It’s good news for wannabe astronauts. Playground rockets, first inspired by the 1960s Cold War space race, are making a comeback.
A new version of the rocket is being installed at Waverley Park, which featured one of Sydney’s original moon rocket slippery dips.
Mayor of Waverley Paula Masselos said the new rocket and launch tower is “set to spark joy in a new generation and harks back to a time before electronic gaming devices when imaginative play ruled, and [create] hopes and inspiration for future professions.”
Heritage consultant Susan Jackson-Stepowski says society became absolutely fixated on anything to do with space between the late 1950s and mid-1970s. Jackson-Stepowski is explaining the remarkable story of NSW’s rocket playgrounds with a talk at Marrickville Library on Wednesday.
“The commercial world picked up on all of this and started pushing out everything on a space theme,” she said.
The space race began when the former Soviet Union announced on October 4, 1957, that they had successfully launched a satellite, Sputnik. A month later came Sputnik 2 with Laika the Soviet space dog, a stray mongrel from the streets of Moscow, the first animal to orbit the Earth. The American public thought the Russians were eavesdropping. The US needed to catch up and NASA was born.

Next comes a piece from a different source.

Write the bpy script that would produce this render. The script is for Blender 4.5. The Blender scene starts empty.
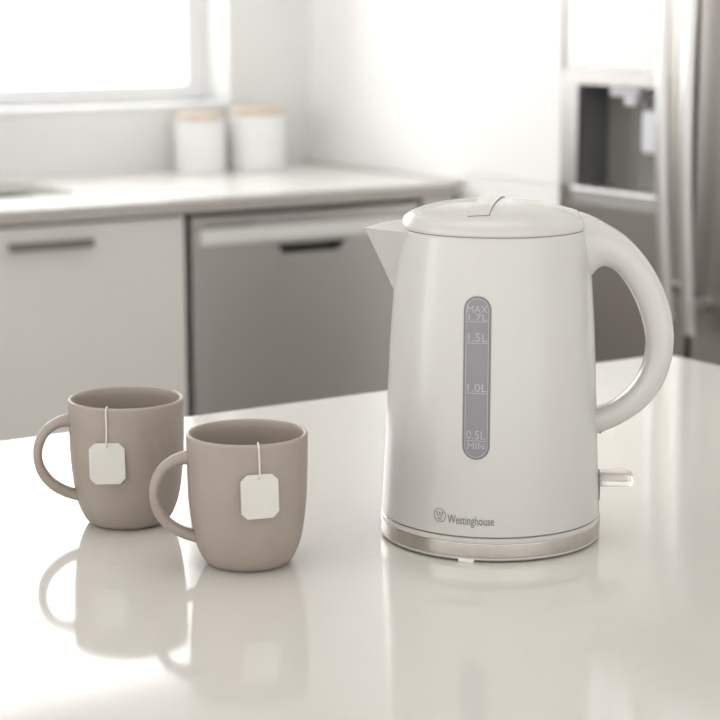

“The first plans for a rocket were brought back from the US to Australia in 1958 by an engineer from the Blue Mountains city council,” she said. “He gave those plans to a welder called Dick West who started making the rockets and other companies copied him. The Russians had rocket playgrounds as well.
“I call this soft propaganda – society was influencing the councils to choose what piece of equipment should go into a park,” Jackson-Stepowski said.